Alors que le terme du mandat actuel et la date de la prochaine présidentielle relèvent de l’ambigüité, Embalo s’est déclaré farouchement opposé à ce que certains de ses principaux rivaux lui succèdent à la tête de l’Etat. « Ce ne sera ni Domingos Simoes Pereira, ni Nuno Gomes Nabiam, ni Braima Camara qui me remplaceront », a-t-il déclaré. Sans pour autant préciser ses propos tendancieux, il ajouta : « Je ne serai pas remplacé par un bandit », à propos de ces opposants.
Comme on peut le constater, tout est réuni pour que la tension exacerbée, s’explose en Guinée-Bissau. Depuis son indépendance du joug du Portugal en 1974, le pays a connu une multitude de putschs et de tentatives de coup de force. Avec l’élection présidentielle de 2014, il s’est engagé sur la voie d’un retour à l’ordre constitutionnel. Malheureusement, ce signe d’accalmie ne l’a pas préservée des turbulences qui se sont poursuivies sous le mandat de l’actuel Président, Umaro Sissoco Embalo. A l’heure actuelle, c’est l’ensemble de la communauté civile Bissau-guinéenne, de l’intérieure comme de la diaspora, qui plaide pour une médiation, d’où qu’elle vienne, avant qu’il ne soit trop tard. D’ici trois (3) mois, c’est-à-dire, à partir du 27 février 2025, la Guinée-Bissau se retrouvera sans un Président de la République, sans gouvernement légitime, déjà sans Parlement, sans Cour Suprême.

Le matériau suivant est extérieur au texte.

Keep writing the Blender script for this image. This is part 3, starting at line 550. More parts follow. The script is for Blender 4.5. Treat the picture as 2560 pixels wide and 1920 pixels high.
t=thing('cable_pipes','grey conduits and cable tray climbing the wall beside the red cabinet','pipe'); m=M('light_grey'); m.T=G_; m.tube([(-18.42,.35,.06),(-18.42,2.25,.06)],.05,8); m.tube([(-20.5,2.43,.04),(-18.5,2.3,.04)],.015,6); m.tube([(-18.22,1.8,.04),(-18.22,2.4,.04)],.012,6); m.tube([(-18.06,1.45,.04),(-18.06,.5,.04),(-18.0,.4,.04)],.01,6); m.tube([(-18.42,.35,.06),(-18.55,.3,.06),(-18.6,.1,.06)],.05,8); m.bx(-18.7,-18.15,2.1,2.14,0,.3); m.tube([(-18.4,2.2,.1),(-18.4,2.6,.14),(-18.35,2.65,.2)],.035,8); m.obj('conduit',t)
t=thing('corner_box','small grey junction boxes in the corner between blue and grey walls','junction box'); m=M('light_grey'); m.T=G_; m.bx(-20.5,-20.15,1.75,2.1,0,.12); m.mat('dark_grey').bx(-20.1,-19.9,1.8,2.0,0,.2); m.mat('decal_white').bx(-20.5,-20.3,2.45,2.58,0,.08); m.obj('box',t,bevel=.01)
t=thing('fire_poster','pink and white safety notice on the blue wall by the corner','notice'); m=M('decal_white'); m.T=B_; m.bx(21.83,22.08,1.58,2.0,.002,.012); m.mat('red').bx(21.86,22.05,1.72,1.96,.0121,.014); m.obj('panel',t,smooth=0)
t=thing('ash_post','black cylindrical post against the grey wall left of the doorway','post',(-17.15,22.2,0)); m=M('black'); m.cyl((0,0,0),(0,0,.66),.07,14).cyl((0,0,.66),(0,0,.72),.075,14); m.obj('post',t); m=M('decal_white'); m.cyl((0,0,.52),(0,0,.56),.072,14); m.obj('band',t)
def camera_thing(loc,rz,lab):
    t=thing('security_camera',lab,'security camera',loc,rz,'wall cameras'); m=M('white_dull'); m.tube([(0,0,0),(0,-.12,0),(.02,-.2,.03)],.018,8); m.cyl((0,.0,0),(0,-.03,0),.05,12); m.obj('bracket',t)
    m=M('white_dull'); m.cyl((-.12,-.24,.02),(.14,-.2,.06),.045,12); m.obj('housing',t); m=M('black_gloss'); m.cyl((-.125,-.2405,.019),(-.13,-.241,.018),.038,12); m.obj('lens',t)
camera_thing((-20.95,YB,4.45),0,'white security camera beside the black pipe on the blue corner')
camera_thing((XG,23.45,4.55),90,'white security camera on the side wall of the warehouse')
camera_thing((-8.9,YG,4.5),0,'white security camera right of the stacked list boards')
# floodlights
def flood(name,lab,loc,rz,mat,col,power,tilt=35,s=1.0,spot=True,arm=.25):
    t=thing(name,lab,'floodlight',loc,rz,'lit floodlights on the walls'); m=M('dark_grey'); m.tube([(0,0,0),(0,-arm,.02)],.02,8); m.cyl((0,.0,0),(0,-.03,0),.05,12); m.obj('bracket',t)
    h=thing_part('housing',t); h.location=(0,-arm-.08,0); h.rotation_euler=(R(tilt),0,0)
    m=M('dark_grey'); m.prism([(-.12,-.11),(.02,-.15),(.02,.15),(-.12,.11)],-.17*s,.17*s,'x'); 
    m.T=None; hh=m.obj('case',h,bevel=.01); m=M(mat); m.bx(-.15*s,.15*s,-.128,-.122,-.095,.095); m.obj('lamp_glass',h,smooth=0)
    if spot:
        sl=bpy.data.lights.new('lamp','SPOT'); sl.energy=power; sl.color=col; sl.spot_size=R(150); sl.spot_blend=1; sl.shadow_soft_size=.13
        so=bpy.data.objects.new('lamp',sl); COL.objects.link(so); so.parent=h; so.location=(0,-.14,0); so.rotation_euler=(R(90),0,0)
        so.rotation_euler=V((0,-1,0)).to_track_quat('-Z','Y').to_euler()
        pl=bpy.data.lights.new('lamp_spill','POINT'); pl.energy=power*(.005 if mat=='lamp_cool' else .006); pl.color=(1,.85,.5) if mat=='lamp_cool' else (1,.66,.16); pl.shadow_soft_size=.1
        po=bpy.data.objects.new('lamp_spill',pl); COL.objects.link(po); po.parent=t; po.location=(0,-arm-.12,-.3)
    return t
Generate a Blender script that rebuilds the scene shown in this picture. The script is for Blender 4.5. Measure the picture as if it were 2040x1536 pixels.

La Communauté Economique des Etats de l’Afrique de l’Ouest (Cedeao) devra éviter toute situation catastrophique dans ce pays enclin à une instabilité chronique, afin d’éviter de réveiller les vieux démons. Elle qui est déjà objet d’intenses critiques qui lui ont fait perdre trois membres stratégiques pour l’économie régionale.